◆ Required work
Only the lines from the start of the data below through the line that contains "n = len(xs)" are to be copied, exactly and without pictures.
____
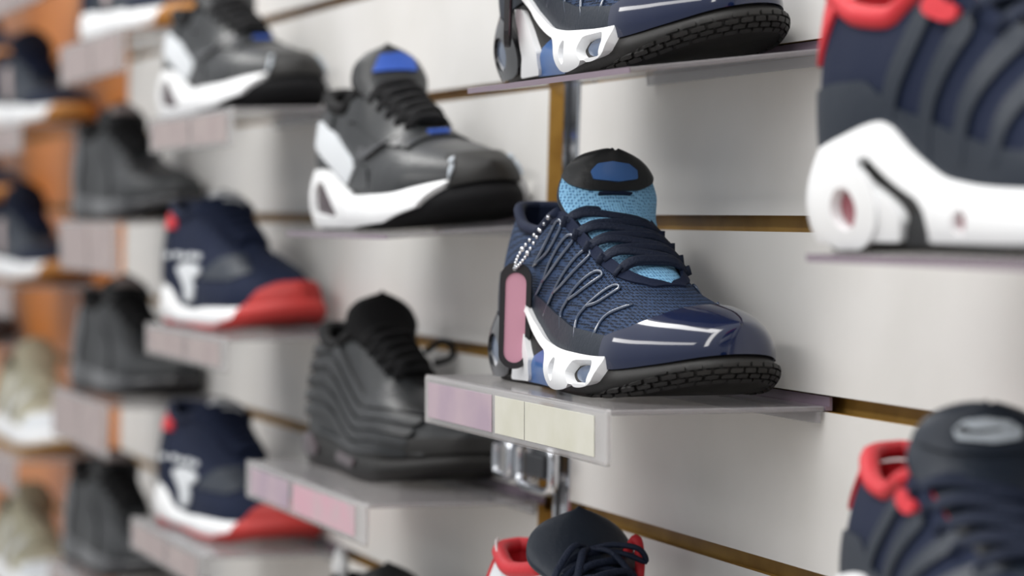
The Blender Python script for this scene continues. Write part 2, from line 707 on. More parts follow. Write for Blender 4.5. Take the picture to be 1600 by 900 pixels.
    def eye(self, x, side, t=.93, off=.0):
        u = math.acos(1 - 2 * x) / math.pi
        P = self.last.upper(np.array([u, u + .004, u]), side, np.array([t, t, t - .01]))
        n = np.cross(P[1] - P[0], P[0] - P[2])
        n = n / np.linalg.norm(n) * (1 if side < 0 else -1)
        return P[0] + n * off

    def laces(self, m, xs, r=.0085, flat=.55, lift=.022, bars=1, cross=2, bow=False, loops=False, t=.92, name='lace', ends=True):
        """Crossing laces over the tongue; the first `bars` rows run straight."""
        geo = []
        n = len(xs)

        def strand(A, B, h):
            A, B = np.array(A), np.array(B)
            pts = []
            for k in range(13):
                s = k / 12
                p = A + (B - A) * s
                p = p + np.array([.25, 0, 1.]) * h * (1 - (2 * s - 1) ** 4) * .95
                pts.append(Vector(p * self.Lm))
            geo.append(tube_geo(pts, r * self.Lm, 8, flat, up=[Vector((.5, 0, .87))] * 13))
        R = [self.eye(x, -1, t, .004) for x in xs]
        Lf = [self.eye(x, 1, t, .004) for x in xs]
        for i in range(n):
            if i < bars:
                strand(R[i], Lf[i], lift)
            if i + 1 < n:
                strand(R[i], Lf[i + 1], lift * 1.0)
                if cross > 1:
                    strand(Lf[i], R[i + 1], lift * 1.35)
        strand(R[-1], Lf[-1], lift * .8)
        if bow:
            c = (R[0] + Lf[0]) / 2 + np.array([.02, 0, lift + .01])
            for sd, dx, dz in ((-1, .05, -.03), (1, .03, .0)):
                pts = [c, c + (.03, sd * .04, .012), c + (.05 + dx * .3, sd * .085, .006 + dz), c + (.03 + dx, sd * .10, -.02 + dz), c + (.02 + dx, sd * .06, -.005 + dz), c + (.01, 0, .004)]
                geo.append(tube_geo([Vector(np.array(p) * self.Lm) for p in spline(pts, 6)], r * self.Lm, 8, .7))
            for sd in (-1, 1):
                pts = [c, c + (.05, sd * .03, .0), c + (.10, sd * .06, -.045), c + (.13, sd * .075, -.075)]
                geo.append(tube_geo([Vector(np.array(p) * self.Lm) for p in spline(pts, 6)], r * self.Lm, 8, .7))
        V, F = join_geo(geo)
        return mesh(name, V, F, m, self.root)

    def eyelets(self, m, xs, t=.9, r=.011, name='lace_keeper'):
        for x in xs:
            for sd in (-1, 1):
                A, B = self.eye(x, sd, t - .07, .004), self.eye(x, sd, t + .05, .008)
                V, F = tube_geo([Vector(p * self.Lm) for p in (A, (A + B) / 2 + (0, 0, .002), B)], r * self.Lm, 8, .45)
                mesh(name, V, F, m, self.root)

    def wire(self, name, pts, r, m, parent=None, closed=False, flat=1.):
        V, F = tube_geo([Vector(np.array(p) * self.Lm) for p in pts], r * self.Lm, 8, flat, closed)
        return mesh(name, V, F, m, parent or self.root)


def round_off(pts, n=4):
    """A closed polygon with its corners rounded (Chaikin)."""
    P = np.array(pts, float)
    for _ in range(n):
        Q = np.roll(P, -1, 0)
        P = np.stack([P * .75 + Q * .25, P * .25 + Q * .75], 1).reshape(-1, 2)
    return [tuple(p) for p in P]


def poly(*pts):
    return lambda A: sd_poly(np.stack([A['x'], A['z']], 1), pts)


def ring(outer, *holes):
    def f(A):
        P = np.stack([A['x'], A['z']], 1)
        v = sd_poly(P, outer)
        for h in holes:
            v = np.minimum(v, -sd_poly(P, h))
        return v
    return f


def stroke(pts, r, n=8):
    pl = spline(pts, n)
    return lambda A: sd_line(np.stack([A['x'], A['z']], 1), pl, r)


def strokes(*list_of, r=.005):
    pls = [spline(p, 8) if len(p) > 2 else np.array(p) for p in list_of]
    return lambda A: np.max([sd_line(np.stack([A['x'], A['z']], 1), p, r) for p in pls], axis=0)


def ell(cx, cz, rx, rz, n=28):
    return [(cx + rx * math.cos(2 * math.pi * k / n), cz + rz * math.sin(2 * math.pi * k / n)) for k in range(n)]


def on_tongue(pts, sy=1.):
    """Polygon on the tongue drawn in (a, q): across -1..1, along 0..1."""
    return lambda A: sd_poly(np.stack([A['a'], A['q'] * sy], 1), [(p[0], p[1] * sy) for p in pts])


def band(x0, x1, z0, z1):
    return poly((x0, z0), (x1, z0), (x1, z1), (x0, z1))
# ---------------------------------------------------------------- the setting
def slat_wall(name, x0, x1, groove_tops, face_mat, z0=-140, z1=150, gh=.95):
    prof, kinds = [(0., z0)], []
    for g in sorted(groove_tops):
        lo = g - gh
        prof += [(0, lo), (.5, lo), (.5, lo - .45), (1.25, lo - .45), (1.25, g + .45), (.5, g + .45), (.5, g), (0, g)]
        kinds += [0, 1, 1, 1, 1, 1, 1, 1]
    prof.append((0, z1))
    kinds.append(0)
    V, F, I = [], [], []
    for x in (x0, x1):
        V += [W(x, 66.7 + d, z) for d, z in prof]
    n = len(prof)
    for i in range(n - 1):
        F.append((i, n + i, n + i + 1, i + 1))
        I.append(kinds[i])
    b = len(V)
    V += [W(x0, 68.6, z0), W(x0, 68.6, z1), W(x1, 68.6, z0), W(x1, 68.6, z1)]
    F += [tuple(range(n - 1, -1, -1)) + (b, b + 1), tuple(range(n, 2 * n)) + (b + 3, b + 2), (b, b + 2, b + 3, b + 1)]
    I += [1, 1, 1]
    return tag(mesh(name, V, F, None, smooth=False, mats=[face_mat, M['mdf']], idx=I), kind='structure')


white_grooves = [11.6 + 10 * k for k in range(-14, 14)]
wood_grooves = [13.3 + 10.65 * k for k in range(-14, 13)]
slat_wall('wall_right', -189.6, 120, white_grooves, M['laminate'])
slat_wall('wall_middle', -362, -196.4, white_grooves, M['laminate'])
slat_wall('wall_left', -560, -362.4, wood_grooves, M['wood'])
bm = bmesh.new()
rbox(bm, W(-560, 68.7, -140), W(120, 70.5, 150))
tag(from_bm('wall_back', bm, M['mdf']), kind='structure')
bm = bmesh.new()
rbox(bm, W(-620, -330, -145), W(260, 72, -140))
tag(from_bm('floor', bm, M['floor']), kind='structure')

# slotted chrome upright in the joint between two wall panels, with its bracket
up = empty('slotted_upright', W(-192, 68, -20))
tag(up, 'chrome slotted upright in the joint between the white wall panels', 'upright')


def loc(*p):                                     # plan offsets from the upright's base, metres
    return tuple(v * SC for v in p)


bm = bmesh.new()
rbox(bm, loc(-1.7, -1.2, -120), loc(1.7, .4, 165), .0025)
from_bm('channel', bm, M['chrome'], up)
bm = bmesh.new()
rbox(bm, loc(-.55, -1.32, -119), loc(-.1, -1.05, 164), .0005)
from_bm('slot_line', bm, M['steel_dark'], up)
br = empty('wall_bracket', W(-194.5, 66.0, -16.2))
tag(br, 'chrome double loop bracket on the upright just below the nearest labelled shelf', 'bracket')
for cx, w, h in ((-4.6, 3.2, 2.6), (2.8, 7.4, 3.3)):
    pts = []
    for k in range(40):
        a = 2 * math.pi * k / 40
        ca, sa = math.cos(a), math.sin(a)
        sg = lambda v: math.copysign(abs(v) ** .45, v)
        pts.append(Vector(loc(cx + sg(ca) * w / 2, -1.1, sg(sa) * h / 2)))
    V, F = tube_geo(pts, .0042, 8, .8, closed=True)
    mesh('loop', V, F, M['chrome'], br)
bm = bmesh.new()
rbox(bm, loc(-3.2, -1.2, -1.4), loc(-.8, .2, 1.8), .003)
rbox(bm, loc(-.6, -.9, -.9), loc(5.6, -.3, 1.5), .003)
from_bm('back_plate', bm, M['chrome'], br)
bm = bmesh.new()
rbox(bm, loc(.4, -1.25, -.8), loc(4.6, -.85, .9), .002)
from_bm('slot', bm, M['steel_dark'], br)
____
◆ Result below
The Blender Python script for this scene continues. Write part 2, from line 707 on. More parts follow. Write for Blender 4.5. Take the picture to be 1600 by 900 pixels.
    def eye(self, x, side, t=.93, off=.0):
        u = math.acos(1 - 2 * x) / math.pi
        P = self.last.upper(np.array([u, u + .004, u]), side, np.array([t, t, t - .01]))
        n = np.cross(P[1] - P[0], P[0] - P[2])
        n = n / np.linalg.norm(n) * (1 if side < 0 else -1)
        return P[0] + n * off

    def laces(self, m, xs, r=.0085, flat=.55, lift=.022, bars=1, cross=2, bow=False, loops=False, t=.92, name='lace', ends=True):
        """Crossing laces over the tongue; the first `bars` rows run straight."""
        geo = []
        n = len(xs)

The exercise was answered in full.